On 04/29/2015 05:58 PM, Michal Židek wrote:
On 04/29/2015 12:23 PM, Nikolai Kondrashov wrote:
> On 04/28/2015 05:49 PM, Michal Židek wrote:
>> On 04/27/2015 05:56 PM, Nikolai Kondrashov wrote:
>>>> On 04/24/2015 01:44 PM, Nikolai Kondrashov wrote:
> I understand your motivation to keep the interface accessible and safe, and
> I'm willing to implement it your way, if this message doesn't change your
> mind.
>
> May I suggest another solution, which might make it more palatable? What
> if we
> replace lists/tuples with functions or class constructors, which would
> annotate what's happening?
>
> So, instead of writing this rather unusual, but illustrative example:
>
> pattern = (
> {name='group1', gid=1001, mem=['userA', 'userB',
'userC']},
> {name='group2', gid=1002, mem=('userX', 'userY')},
> )
> ent.group_assert(pattern)
>
> You would write something like this:
>
> pattern = ent.some(
> {name='group1', gid=1001, mem=ent.all('userA',
'userB', 'userC')},
> {name='group2', gid=1002, mem=ent.some('userX',
'userY')}
> )
> ent.group_assert(pattern)
>
> Theoretically, we can also make a distinction of matching some/all of
> dictionary members, but I don't see that as useful ATM.
This does not look bad to me. Please add example of usage to
the docstring of the "all" and "some" functions. So that
it is clear where and how the functions are to be used.

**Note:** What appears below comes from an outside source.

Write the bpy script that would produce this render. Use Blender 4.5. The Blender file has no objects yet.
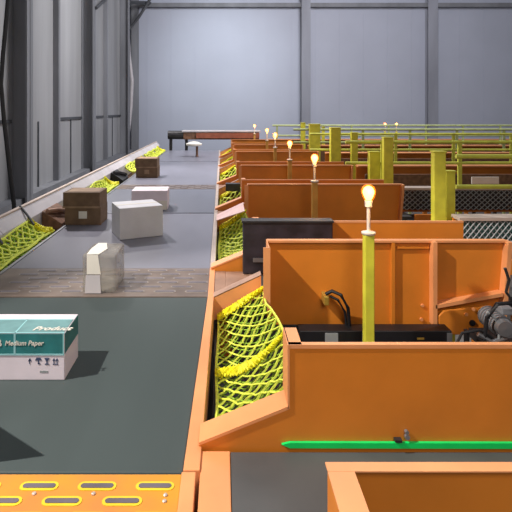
import bpy, bmesh, math, random
from mathutils import Vector, Matrix
random.seed(7)
S = bpy.context.scene
C = S.collection
F, VX, VY, CZ = 500.0, 222.0, 110.0, 3.0       # lens in pixels, vanishing point, camera height
BZ = 1.6                                        # belt level

def P(px, py, Y):
    return Vector(((px - VX) * Y / F, Y, CZ - (py - VY) * Y / F))
def X_(px, Y): return (px - VX) * Y / F
def Z_(py, Y): return CZ - (py - VY) * Y / F

# ------------------------------------------------------------------ materials
def lin(c):
    return tuple((x / 255 / 12.92) if x / 255 <= .04045 else ((x / 255 + .055) / 1.055) ** 2.4 for x in c)
MATS = {}
def mat(name, col, rough=.5, metal=0, var=.12, scale=6, spec=.5, bump=0, emit=0, coat=0, col2=None, stretch=(1, 1, 1)):
    m = bpy.data.materials.new(name); m.use_nodes = True
    nt = m.node_tree; b = nt.nodes['Principled BSDF']
    c = lin(col)
    tc = nt.nodes.new('ShaderNodeTexCoord'); mp = nt.nodes.new('ShaderNodeMapping')
    mp.inputs['Scale'].default_value = stretch
    nt.links.new(tc.outputs['Object'], mp.inputs['Vector'])
    n = nt.nodes.new('ShaderNodeTexNoise'); n.inputs['Scale'].default_value = scale; n.inputs['Detail'].default_value = 5
    nt.links.new(mp.outputs['Vector'], n.inputs['Vector'])
    r = nt.nodes.new('ShaderNodeValToRGB')
    c2 = lin(col2) if col2 else tuple(x * (1 - var * 2) for x in c)
    r.color_ramp.elements[0].position = .35; r.color_ramp.elements[1].position = .65
    r.color_ramp.elements[0].color = (*c2, 1)
    r.color_ramp.elements[1].color = (*[min(1, x * (1 + (0 if col2 else var))) for x in c], 1)
    nt.links.new(n.outputs['Fac'], r.inputs['Fac']); nt.links.new(r.outputs['Color'], b.inputs['Base Color'])
    b.inputs['Roughness'].default_value = rough; b.inputs['Metallic'].default_value = metal
    b.inputs['Specular IOR Level'].default_value = spec
    if coat: b.inputs['Coat Weight'].default_value = coat; b.inputs['Coat Roughness'].default_value = .15
    if emit:
        nt.links.new(r.outputs['Color'], b.inputs['Emission Color']); b.inputs['Emission Strength'].default_value = emit
    if bump:
        bp = nt.nodes.new('ShaderNodeBump'); bp.inputs['Strength'].default_value = bump; bp.inputs['Distance'].default_value = .01
        n2 = nt.nodes.new('ShaderNodeTexNoise'); n2.inputs['Scale'].default_value = scale * 12; n2.inputs['Detail'].default_value = 4
        nt.links.new(mp.outputs['Vector'], n2.inputs['Vector'])
        nt.links.new(n2.outputs['Fac'], bp.inputs['Height']); nt.links.new(bp.outputs['Normal'], b.inputs['Normal'])
    MATS[name] = m
    return m
M = MATS
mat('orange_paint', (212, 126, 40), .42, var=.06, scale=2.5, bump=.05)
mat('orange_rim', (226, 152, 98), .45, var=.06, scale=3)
mat('belt_rubber', (66, 75, 75), .65, var=.05, scale=2, spec=.3, bump=.04, stretch=(1, .15, 1))
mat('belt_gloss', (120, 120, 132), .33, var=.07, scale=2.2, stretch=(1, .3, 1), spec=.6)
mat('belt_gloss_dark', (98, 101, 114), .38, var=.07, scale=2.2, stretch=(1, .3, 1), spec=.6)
mat('cross_belt', (80, 80, 80), .55, var=.08, scale=3)
mat('plate_yellow', (208, 144, 48), .65, var=.1, spec=.25, scale=4, col2=(206, 128, 64))
mat('plate_tan', (118, 102, 92), .3, var=.15, scale=5, spec=.7)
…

Also add reference to these functions to the diff function,
so that they are linked both ways (something along the
line "use this and that to create the list or tuple
and do not craft it manually"... of course better
wording is advised :) )
Also I would rename the "some" to "contains" and "all"
to "contains_only". The "some" word misleads the reader
a little in the way that "some of the listed
users must match, but not all", which is not the case.
The "all" can mislead the reader in the way "all these
members must match, but we do not care if there are some
others", which is also not how it works.
Alright. Do you mind if I replace "contains" with the shorter "has"?
I.e. make that "has" and "has_only"?